Mas há um problema de ritmo no filme, pois basicamente há três grandes cenas de ação durante todo o filme e entre elas leva-se muito tempo desenvolvendo o mistério que envolve a trama da CIA e o motivo da dupla estar sendo perseguida. Lembrando que, como eu mencionei anteriormente, filmes dessa natureza surgem numa boa quantidade todos os anos, portanto é preciso uma boa ideia ou um esforço de roteiro ou até mesmo da forma como o as cenas são dirigidas para manter alto o interesse do espectador. E não é o que acontece. Logo o personagem de Kevin Hart começa a surtar na sua histeria de costume, as cenas de ação são filmadas de forma bem comum e a trama de investigação acaba parecendo muito banal. Apenas o que continua tornando o filme atraente é mesmo o charme dos atores. Tanto que um dos melhores momentos do segundo ato é a participação especial de Jason Bateman (‘Quero Matar Meu Chefe’, 2011) e mais à frente, a de Aaron Paul (‘Breaking Bad’).

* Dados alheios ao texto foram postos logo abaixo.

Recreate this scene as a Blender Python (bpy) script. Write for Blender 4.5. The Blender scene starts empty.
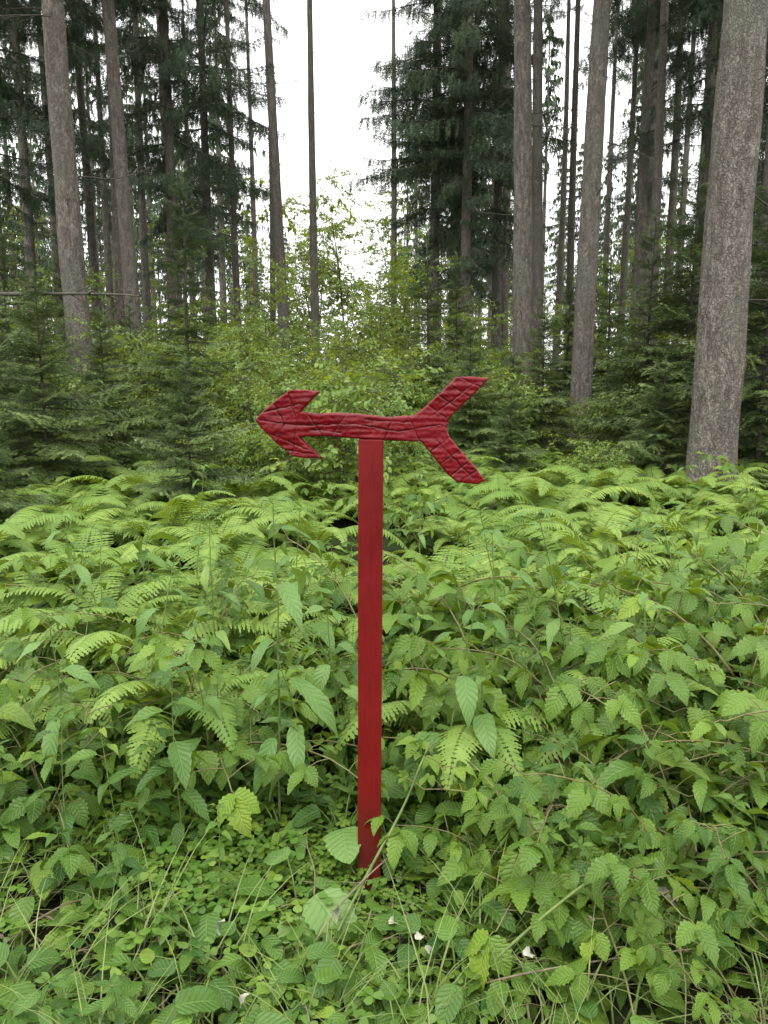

Portanto, ‘Um Espião e Meio’ é um filme que se esconde na multidão de “buddy films” que surgem todos os anos. Lhe falta coragem para arriscar, ou até mesmo esforço para se destacar, como ‘Dois Caras Legais’ e ‘Anjos da Lei’ conseguiram fazer (usando ou um tema mais provocador, ou ambientado em outra época, ou com linguagem e estética mais caprichadas, para citar alguns exemplos). A direção de Marshall Thurber entrega o “arroz com feijão”, com tiroteios, coreografias razoavelmente bem-feitas, muita gritaria e perseguição, mas nada digno de nota. Tem até aquele momento horroroso no qual o vilão conta todo seu plano antes da hora, isso é mesmo necessário? Será que o espectador é tão “tonto” para não entender o que está se passando e precisar de uma explicação mastigadinha? Sabemos que não. Por mais que seja um filme que busque alcançar um público mais abrangente e saiba usar a comédia física de maneira eficiente, arrancando algumas boas risadas, ‘Um Espião e Meio’ entrega uma trama que surpreende pouco e que deve ser esquecida até a próxima história genérica deste subgênero tomar seu lugar.